AIM OF THE EXERCISE:
Which lines hold the word "scene"? Copy each of them from the material.

☆ ☆ ☆

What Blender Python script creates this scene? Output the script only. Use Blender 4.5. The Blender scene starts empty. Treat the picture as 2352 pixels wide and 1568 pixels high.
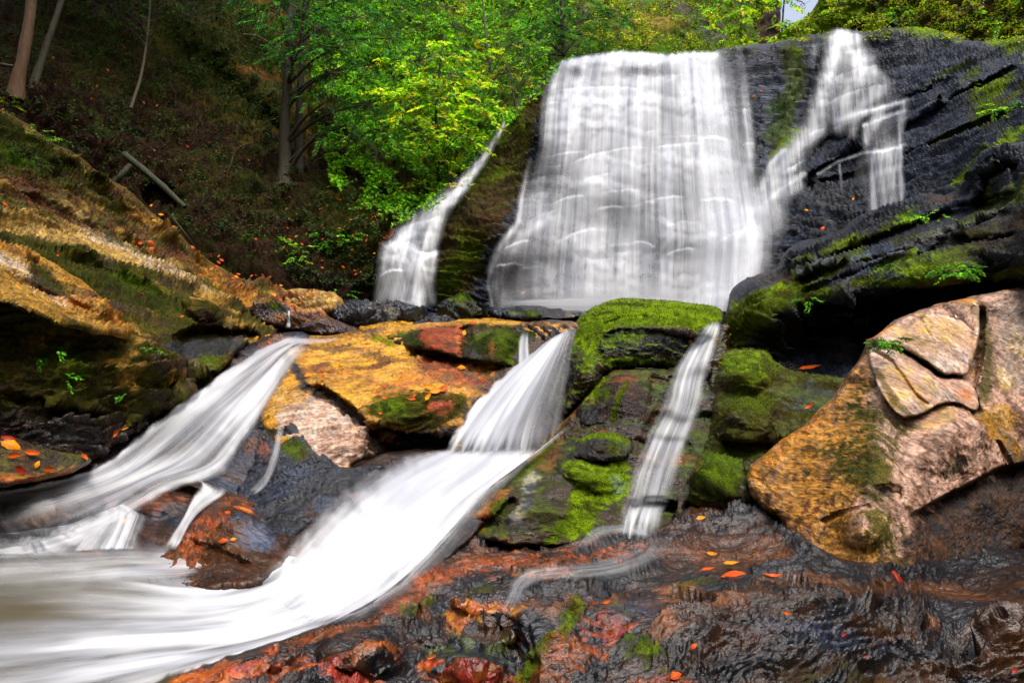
import bpy, math, random
import numpy as np

# ------------------------------------------------------------------ camera, sky, sun, exposure
SC = bpy.context.scene
COL = SC.collection
W, H, F = 2352.0, 1568.0, 1590.0
cam_d = bpy.data.cameras.new('camera')
cam_d.sensor_width = 36.0
cam_d.lens = 36.0 * F / W
cam_d.clip_start = 0.05
cam_d.clip_end = 600.0
cam = bpy.data.objects.new('camera', cam_d)
cam.rotation_euler = (math.radians(90), 0, 0)
COL.objects.link(cam)
SC.camera = cam

SUN_EL, SUN_AZ = 70.0, 150.0        # degrees; azimuth clockwise from +Y (the view direction)
world = bpy.data.worlds.new('World')
SC.world = world
world.use_nodes = True
wn, wl = world.node_tree.nodes, world.node_tree.links
wn.clear()
w_out = wn.new('ShaderNodeOutputWorld')
w_bg = wn.new('ShaderNodeBackground')
w_sky = wn.new('ShaderNodeTexSky')
w_sky.sky_type = 'NISHITA'
w_sky.sun_disc = False
w_sky.sun_elevation = math.radians(SUN_EL)
w_sky.sun_rotation = math.radians(SUN_AZ)
w_sky.air_density = 1.0
w_sky.dust_density = 6.0
w_sky.ozone_density = 0.6
w_bg.inputs['Strength'].default_value = 0.12
w_hs = wn.new('ShaderNodeHueSaturation'); w_hs.inputs['Saturation'].default_value = 0.65
wl.new(w_sky.outputs[0], w_hs.inputs['Color']); wl.new(w_hs.outputs[0], w_bg.inputs[0])
wl.new(w_bg.outputs[0], w_out.inputs[0])

sun_d = bpy.data.lights.new('sun', 'SUN')
sun_d.energy = 1.5
sun_d.angle = math.radians(24)
sun_d.color = (1.0, 0.96, 0.9)
sun = bpy.data.objects.new('sun', sun_d)
COL.objects.link(sun)
from mathutils import Vector, Matrix
_e, _a = math.radians(SUN_EL), math.radians(SUN_AZ)
_sv = Vector((math.sin(_a) * math.cos(_e), math.cos(_a) * math.cos(_e), math.sin(_e)))
sun.rotation_euler = _sv.to_track_quat('Z', 'Y').to_euler()
sun.location = _sv * 40

SC.view_settings.view_transform = 'Standard'
SC.view_settings.look = 'None'
SC.view_settings.gamma = 1.0
SC.view_settings.use_curve_mapping = False
SC.view_settings.exposure = 1.25
try:
    SC.cycles.transparent_max_bounces = 24
    SC.cycles.max_bounces = 6
    SC.cycles.use_denoising = True
except Exception:
    pass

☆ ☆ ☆

ANSWER IN FULL:
What Blender Python script creates this scene? Output the script only. Use Blender 4.5. The Blender scene starts empty. Treat the picture as 2352 pixels wide and 1568 pixels high.
SC = bpy.context.scene